Redeveloping The Hudson's Site: See The Winners In Quicken Design Contest

The voting results have been made public in the search for ideas to replace the girder farm on the site of the old J.L. Hudson's department store.

The visions, from around the world, are the results of a competition by Opportunity Detroit, the campaign of Dan Gilbert's Rock Ventures that promotes downtown Detroit and the city’s revitalization. The winner won a cash prize, but won't necessarily be used. This goal was to generate concepts that get the discussion -- and planning -- going.

There were two competitions. Read about the winner below, and click here to see images of the designs.

In the first, five architects and urban planners from across the country judged entries. The "Redesigning Detroit" competition awarded $15,000 for first place, $5,000 for second place and $2,500 for third. 

First place goes to “MINICITY Detroit,” by Davide Marchetti and Erin Pellegrino of Rome, Italy. It incorporates an urban path to an elevated platform and includes sculptural high-rise elements and low-rise components for a combined use of commercial, residential and retail space in upper and lower plazas. Other uses include a market and cinemas. The design uses red brick found in much of the city’s historic architecture, while complementing nearby buildings.

Second: “Detroit Entrepreneurial Center (DEC),” by Efrain Velez, Juan Nunez and Marko Kanceljak of Kalamazoo. They envision an eco-friendly mixed use development designed to promote a dynamic exchange among people and inspire innovation. It features a business incubator, marketplace, hotel and several housing options along with climate controlled common areas. The building honors Detroit’s industrial past and resembles the silhouette of past factories and “the material qualities of a rusted steel façade.”

Third: “Highwave Detroit,” by Team Rossetti/Metrogramma of Southfield (soon to be Detroit).  They propose a building honoring the site’s significance for Detroit’s identity with a strong visual impact. Its triangular shape suggests a sail on a boat. Other materials include steel, concrete and glass, and a greener side featuring terraces with water views and reflecting pools at ground level. Functions include entertainment and event space, residential, retail and office space.  

The second competition

After official judging ended  June 7, the public was invited to view and vote on the submissions as part of a special exhibit and community open house last weekend. Three submissions earning the most public votes won cash prizes of $2,500, $1,000 and $500 for first, second and third.
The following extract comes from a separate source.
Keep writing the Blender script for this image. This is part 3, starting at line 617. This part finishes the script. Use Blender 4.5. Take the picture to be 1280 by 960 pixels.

First: “Hudson’s Quarter,” Emilie M. Rottman and James G. Ramil; Washington D.C. They see a contemporary site for urban living designed to be a new “headquarters” for Detroit’s renaissance. It honors the original Hudson’s site and Detroit’s historical surroundings, and the building’s exterior includes an image of the original department store façade. Uses include retail, a gym, apartments and condos, a performance space and outdoor arts and a music alley.

Second: “Exten(D),” Extending Life in the D, Beyond the 9 to 5, Smith Group JJR-Diana Khadr, Tengteng Wang, Alexa Bush, Kyle Johnson, Jessie McHugh, Detroit. features amenities to attract and retain visitors and commuters in the urban core to show them what Detroit has to offer after hours. It includes residential space, offices, a grocery store, an M-1 RAIL stop, restaurants, an art gallery and green space.

Third: “Blue Fountain Tower,” Salvador Parra Espinosa and Selene Serna Contreras, De San Bernadino; Toluca, Mexico, replaces 50 percent of the site’s current footprint with gardens that would be accessible at sidewalk level. It features retail, art galleries, offices, apartments, lofts, a school, gardens and terraces. Its designers call it an “icon for Detroit,” and its futuristic design features outdoor terraces designed for physical activity on 10 stories of the building.

In the spring, Rock Ventures put out a call for designs. More than 1,000 people registered for the competition, titled “Redesigning Detroit: A New Vision for an Iconic Site.”

Out of that came more than 200 submissions, from 22 states and 22 countries, with uses for the 92,421-square-foot parcel on Woodward Avenue.

The 25-story J.L. Hudson's department store closed in 1983 and was imploded in 1998.